Corporates remain a core market. Woodruff says Citi’s international platform is well placed for corporate treasurers juggling dramatic change in interest rates and currencies. “They need solutions. They need access to international markets and derivative solutions.”

For those looking for surprises, Woodruff says one is that RBA governor Philip Lowe turns out to be right and the market is under-invested. “A market positive story would probably be something that the market is not positioned for. Maybe the lag in monetary policy is significant enough that a slower pathway towards higher interest rates is the smart move,” he says.

For Cartel, higher rates means boards must move from a growth focus to a more introspective one.

“Is my portfolio the right portfolio to go through the market? Do I have to divest assets? Am I properly configured to get the best shareholder returns?” he says.
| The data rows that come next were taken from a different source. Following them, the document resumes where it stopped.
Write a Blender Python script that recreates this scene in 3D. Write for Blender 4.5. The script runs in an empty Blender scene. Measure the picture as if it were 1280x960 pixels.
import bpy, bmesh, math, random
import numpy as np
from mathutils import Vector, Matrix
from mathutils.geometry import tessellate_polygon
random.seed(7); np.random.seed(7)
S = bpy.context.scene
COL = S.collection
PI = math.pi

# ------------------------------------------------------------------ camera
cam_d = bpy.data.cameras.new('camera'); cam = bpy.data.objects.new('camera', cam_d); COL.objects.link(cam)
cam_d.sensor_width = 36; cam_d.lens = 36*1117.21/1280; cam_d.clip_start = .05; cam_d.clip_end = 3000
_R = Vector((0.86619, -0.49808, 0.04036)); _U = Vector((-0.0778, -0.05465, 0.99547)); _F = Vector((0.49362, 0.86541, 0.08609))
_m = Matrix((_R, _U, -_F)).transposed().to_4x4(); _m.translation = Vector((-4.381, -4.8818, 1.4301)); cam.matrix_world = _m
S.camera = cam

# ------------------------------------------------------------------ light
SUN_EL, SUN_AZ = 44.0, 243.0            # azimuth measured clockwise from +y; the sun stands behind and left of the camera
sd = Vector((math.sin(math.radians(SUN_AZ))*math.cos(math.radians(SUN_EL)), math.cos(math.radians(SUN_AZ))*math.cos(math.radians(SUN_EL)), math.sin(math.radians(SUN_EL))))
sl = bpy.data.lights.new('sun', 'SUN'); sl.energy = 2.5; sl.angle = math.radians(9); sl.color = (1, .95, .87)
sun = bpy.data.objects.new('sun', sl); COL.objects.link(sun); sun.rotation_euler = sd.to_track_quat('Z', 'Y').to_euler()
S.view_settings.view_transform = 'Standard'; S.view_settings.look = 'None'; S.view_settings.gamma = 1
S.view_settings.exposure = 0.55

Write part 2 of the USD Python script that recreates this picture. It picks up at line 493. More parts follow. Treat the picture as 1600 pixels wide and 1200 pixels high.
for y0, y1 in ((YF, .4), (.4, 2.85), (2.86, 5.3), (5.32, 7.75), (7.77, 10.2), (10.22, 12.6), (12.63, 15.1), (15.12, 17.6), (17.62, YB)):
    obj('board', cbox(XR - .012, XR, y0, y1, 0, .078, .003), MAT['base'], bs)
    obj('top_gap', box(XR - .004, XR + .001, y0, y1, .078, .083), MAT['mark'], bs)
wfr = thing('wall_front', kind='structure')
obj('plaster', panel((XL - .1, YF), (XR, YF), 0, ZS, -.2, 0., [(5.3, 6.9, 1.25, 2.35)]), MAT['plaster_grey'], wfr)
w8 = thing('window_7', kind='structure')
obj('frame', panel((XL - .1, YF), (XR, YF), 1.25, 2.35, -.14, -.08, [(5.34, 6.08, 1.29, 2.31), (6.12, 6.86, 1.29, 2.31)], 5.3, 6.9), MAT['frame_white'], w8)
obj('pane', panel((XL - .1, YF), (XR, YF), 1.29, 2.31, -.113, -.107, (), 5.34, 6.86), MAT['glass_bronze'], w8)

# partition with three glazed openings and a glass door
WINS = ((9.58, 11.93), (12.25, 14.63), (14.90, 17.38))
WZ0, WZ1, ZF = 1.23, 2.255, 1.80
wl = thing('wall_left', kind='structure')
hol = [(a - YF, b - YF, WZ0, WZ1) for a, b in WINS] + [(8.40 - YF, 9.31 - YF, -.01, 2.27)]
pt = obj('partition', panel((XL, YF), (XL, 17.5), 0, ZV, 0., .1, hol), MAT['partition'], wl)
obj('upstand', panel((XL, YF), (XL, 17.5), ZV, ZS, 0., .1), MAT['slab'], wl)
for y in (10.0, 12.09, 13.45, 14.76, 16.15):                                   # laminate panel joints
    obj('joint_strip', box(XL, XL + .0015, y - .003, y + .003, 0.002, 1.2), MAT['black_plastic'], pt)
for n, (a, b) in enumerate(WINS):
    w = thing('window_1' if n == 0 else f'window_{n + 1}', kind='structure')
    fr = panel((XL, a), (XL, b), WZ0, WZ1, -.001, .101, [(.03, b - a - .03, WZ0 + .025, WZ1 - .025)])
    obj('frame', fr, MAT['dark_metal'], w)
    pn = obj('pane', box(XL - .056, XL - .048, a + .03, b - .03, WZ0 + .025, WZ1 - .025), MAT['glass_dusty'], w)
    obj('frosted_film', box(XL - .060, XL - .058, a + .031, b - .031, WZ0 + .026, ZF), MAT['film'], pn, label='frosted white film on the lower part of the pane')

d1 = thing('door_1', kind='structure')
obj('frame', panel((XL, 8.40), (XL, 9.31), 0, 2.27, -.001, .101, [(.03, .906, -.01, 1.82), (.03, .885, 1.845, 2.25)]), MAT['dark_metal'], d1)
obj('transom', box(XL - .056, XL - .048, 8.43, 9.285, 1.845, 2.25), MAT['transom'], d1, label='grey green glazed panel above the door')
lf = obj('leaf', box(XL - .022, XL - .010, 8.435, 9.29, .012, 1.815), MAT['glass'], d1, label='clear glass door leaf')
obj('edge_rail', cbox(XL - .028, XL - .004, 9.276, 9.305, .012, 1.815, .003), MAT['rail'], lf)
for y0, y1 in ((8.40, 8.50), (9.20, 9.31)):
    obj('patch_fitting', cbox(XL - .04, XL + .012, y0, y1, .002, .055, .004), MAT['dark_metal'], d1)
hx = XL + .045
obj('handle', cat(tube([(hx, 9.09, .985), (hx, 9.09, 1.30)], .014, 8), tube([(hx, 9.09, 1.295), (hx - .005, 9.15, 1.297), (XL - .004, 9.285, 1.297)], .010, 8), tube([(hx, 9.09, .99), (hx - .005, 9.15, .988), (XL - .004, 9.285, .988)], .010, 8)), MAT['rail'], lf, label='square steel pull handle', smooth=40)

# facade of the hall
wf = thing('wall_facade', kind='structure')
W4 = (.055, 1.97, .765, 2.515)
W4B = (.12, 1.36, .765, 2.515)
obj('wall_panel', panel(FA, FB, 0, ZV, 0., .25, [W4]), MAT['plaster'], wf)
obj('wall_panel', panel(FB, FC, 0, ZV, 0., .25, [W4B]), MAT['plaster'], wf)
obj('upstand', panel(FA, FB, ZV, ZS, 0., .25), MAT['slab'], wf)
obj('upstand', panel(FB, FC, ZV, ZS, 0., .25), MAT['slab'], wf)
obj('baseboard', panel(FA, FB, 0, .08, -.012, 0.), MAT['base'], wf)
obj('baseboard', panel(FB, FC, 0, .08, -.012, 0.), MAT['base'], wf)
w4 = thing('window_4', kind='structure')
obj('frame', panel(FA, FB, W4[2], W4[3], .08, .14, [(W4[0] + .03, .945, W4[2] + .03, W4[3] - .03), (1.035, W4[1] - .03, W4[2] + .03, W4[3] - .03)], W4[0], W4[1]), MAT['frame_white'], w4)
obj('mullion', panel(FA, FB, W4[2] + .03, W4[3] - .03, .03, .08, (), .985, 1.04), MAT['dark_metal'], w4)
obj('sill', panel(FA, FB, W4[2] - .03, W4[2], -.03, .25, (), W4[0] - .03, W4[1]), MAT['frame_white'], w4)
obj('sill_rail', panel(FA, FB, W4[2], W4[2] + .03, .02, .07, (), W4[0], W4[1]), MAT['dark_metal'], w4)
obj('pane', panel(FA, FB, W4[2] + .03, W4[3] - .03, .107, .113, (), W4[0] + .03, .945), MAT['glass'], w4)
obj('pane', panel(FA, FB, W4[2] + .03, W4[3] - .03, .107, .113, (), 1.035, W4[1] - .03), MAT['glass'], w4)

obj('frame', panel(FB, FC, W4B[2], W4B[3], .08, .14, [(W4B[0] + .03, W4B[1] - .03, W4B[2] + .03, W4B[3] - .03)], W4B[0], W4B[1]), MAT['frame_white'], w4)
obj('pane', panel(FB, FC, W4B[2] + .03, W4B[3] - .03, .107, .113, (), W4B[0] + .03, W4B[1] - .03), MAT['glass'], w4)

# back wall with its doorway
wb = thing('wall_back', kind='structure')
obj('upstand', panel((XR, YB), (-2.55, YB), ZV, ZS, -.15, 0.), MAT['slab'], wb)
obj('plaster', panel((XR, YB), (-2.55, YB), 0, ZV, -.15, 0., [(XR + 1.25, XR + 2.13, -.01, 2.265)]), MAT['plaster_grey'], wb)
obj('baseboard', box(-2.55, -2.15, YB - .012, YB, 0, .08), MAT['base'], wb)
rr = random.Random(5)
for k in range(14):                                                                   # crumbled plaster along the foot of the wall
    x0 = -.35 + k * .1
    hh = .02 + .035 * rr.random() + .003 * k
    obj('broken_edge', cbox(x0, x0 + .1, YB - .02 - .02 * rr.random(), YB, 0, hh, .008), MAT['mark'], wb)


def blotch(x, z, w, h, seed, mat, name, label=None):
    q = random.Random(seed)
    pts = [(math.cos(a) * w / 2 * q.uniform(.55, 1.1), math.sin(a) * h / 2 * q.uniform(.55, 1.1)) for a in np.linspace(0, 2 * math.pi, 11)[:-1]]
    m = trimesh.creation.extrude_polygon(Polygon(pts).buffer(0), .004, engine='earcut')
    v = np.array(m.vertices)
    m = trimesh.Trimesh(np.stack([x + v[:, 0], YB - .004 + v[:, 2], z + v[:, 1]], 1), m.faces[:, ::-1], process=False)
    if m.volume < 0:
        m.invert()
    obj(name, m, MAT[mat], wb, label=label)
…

“We think it plays well to the advisory-focused business that Tony Osmond and I have built, working with our clients to ride cycles, not just a straight acquire, acquire mentality. And that’s where we’re heading to.”

Asked about the expected right-sizing in investment banking after a wave of high salaries were locked in during the boom, Cartel admits investment banking is cyclical but he and Osmond consciously built a platform to be resilient through cycles, including the team size.

“The rise of new entrants and the departure of others, it has been a hot labour market for the last few years and that is starting to change now,” he says. “We’ve been incredibly stable in terms of our platform and that is a big part of our offering to our clients.”

On the markets side, Woodruff sees the battle for talent as still pretty hot. “There has been significant turnover on the street in markets. It is important for us to stabilise that and we have done that. But we are also seeing people come back from offshore.”